Snaps
15 May 2018

Philippines remittances plunge in March. Is it a one-off?

Overseas Filipino worker remittances dropped 9.8% to $2.36bn in March due to fewer banking days and high base effects. Weak remittances are keeping the Philippine peso (PHP) on the defensive

Philippines
Source: Shutterstock
-9.8%

March overseas worker remittance YoY change

Recovery possible in April

Worse than expected

Remittances across major regions were down YoY in March and reinforce the norm that underscores the bias for peso weakness

Overseas Filipino worker remittances fell -9.8% YoY in March as remittances in major host regions were down. Remittances from Asia, Oceania, Americas, Europe and the Middle East were -3%, -19%, -2.3%, -9.4% and -23.1% YoY, respectively. The central bank pointed to fewer banking days due to the Holy Week commemoration. This implies that April should show a good rebound since Holy Week in 2017 was in April.
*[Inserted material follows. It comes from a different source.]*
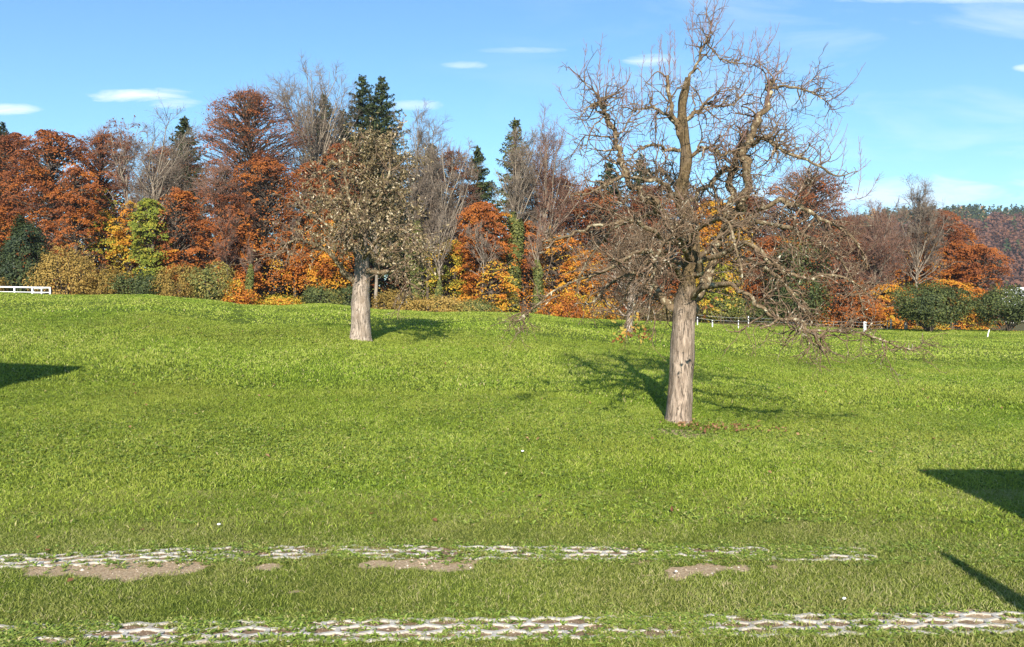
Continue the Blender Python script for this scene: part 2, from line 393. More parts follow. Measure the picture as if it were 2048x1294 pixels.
blades('meadow_grass', 380000, 6.2, 14, .038, .0078, GRASS, 'longer bright green meadow grass around the bare fruit trees', 102, 1.3, .5, tint=(.55, .2), dens=lambda x, y: np.clip((y - 6.3 + .45 * lf(np.stack([x, y, 0 * x], -1), 1.1, 77)) / 1.1, 0, 1))
blades('meadow_grass', 290000, 13.6, 26, .052, .015, GRASS, 'bright green meadow grass halfway up to the crest', 103, 1.2, .5, tint=(.56, .18))
blades('meadow_grass', 240000, 25.5, 60, .05, .036, GRASS, 'smooth sunlit meadow grass along the crest', 104, 1.3, .5, tint=(.58, .15))

def weeds(name, n, ylo, yhi, size, label, seed, dens=None, leaves=7, mat=None):
    r = np.random.default_rng(seed)
    y = np.sqrt(ylo ** 2 + r.uniform(0, 1, n) * (yhi ** 2 - ylo ** 2)); x = r.uniform(-1, 1, n) * (.74 * y + .4)
    if dens is not None:
        k = r.uniform(0, 1, n) < dens(x, y); x, y = x[k], y[k]; n = len(x)
    z = ground(x, y); s = size * r.uniform(.5, 1.3, n)
    V = []; tt = []
    for k in range(leaves):
        a = r.uniform(0, 6.28, n); d = np.stack([np.cos(a), np.sin(a), 0 * a], -1); q = np.stack([-np.sin(a), np.cos(a), 0 * a], -1)
        e = r.uniform(.08, .5, n)[:, None]; c = np.stack([x, y, z + .005], -1); L = s[:, None] * r.uniform(.6, 1.1, (n, 1))
        up = np.array([0, 0, 1.0]); wv = q * L * .17
        p1 = c + d * L * .5 + up * L * e; p2 = c + d * L + up * L * e * r.uniform(.6, 1.4, (n, 1))
        V.append(np.stack([c, p1 + wv, p2, p1 - wv], 1)); tt.append(np.clip(r.normal(.55, .22, n), 0, 1))
    V = np.concatenate(V).reshape(-1, 3); Q = np.arange(len(V)).reshape(-1, 4)
    return tag(mesh(name, V, Q, None, mat or WEED, None, {'tint': np.repeat(np.concatenate(tt), 4)}, False), label, 'weeds', None, 'stuff')
def nearstrip(x, y):
    d = np.minimum(np.abs(y - line_y(x, NEAR)), np.abs(y - line_y(x, FAR)))
    return np.exp(-((d - .15) / .11) ** 2) * .9 * (.35 + .65 * (lf(np.stack([x, y, 0 * x], -1), 2.5, 5) > -.1))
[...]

Base effects may have also contributed to the weak March inflows since March 2017 posted an almost 11% YoY increase. This could explain the drop in remittances from Asia, the Americas, Oceania and Europe. But there is also a sustained weakness of remittances in the Middle East. Remittances from Saudi Arabia, Qatar, and Kuwait posted two straight months of YoY drops while UAE posted a drop only in March. We expect remittances to exhibit some resilience in April. However, PHP was relatively weak in March and traded as weak at PHP52.39 and closed at PHP52.16. We had expected that remittances would more than cover the March trade deficit by $100m. Instead remittances in March were $248m short to cover the trade gap. The shortfall of remittances is the norm and contributes to the underlying weakness of PHP. The recent bout of PHP weakness is a combination of this shortfall, low emerging market risk appetite, the market’s dovish take of the central bank’s policy rate hike and higher oil prices.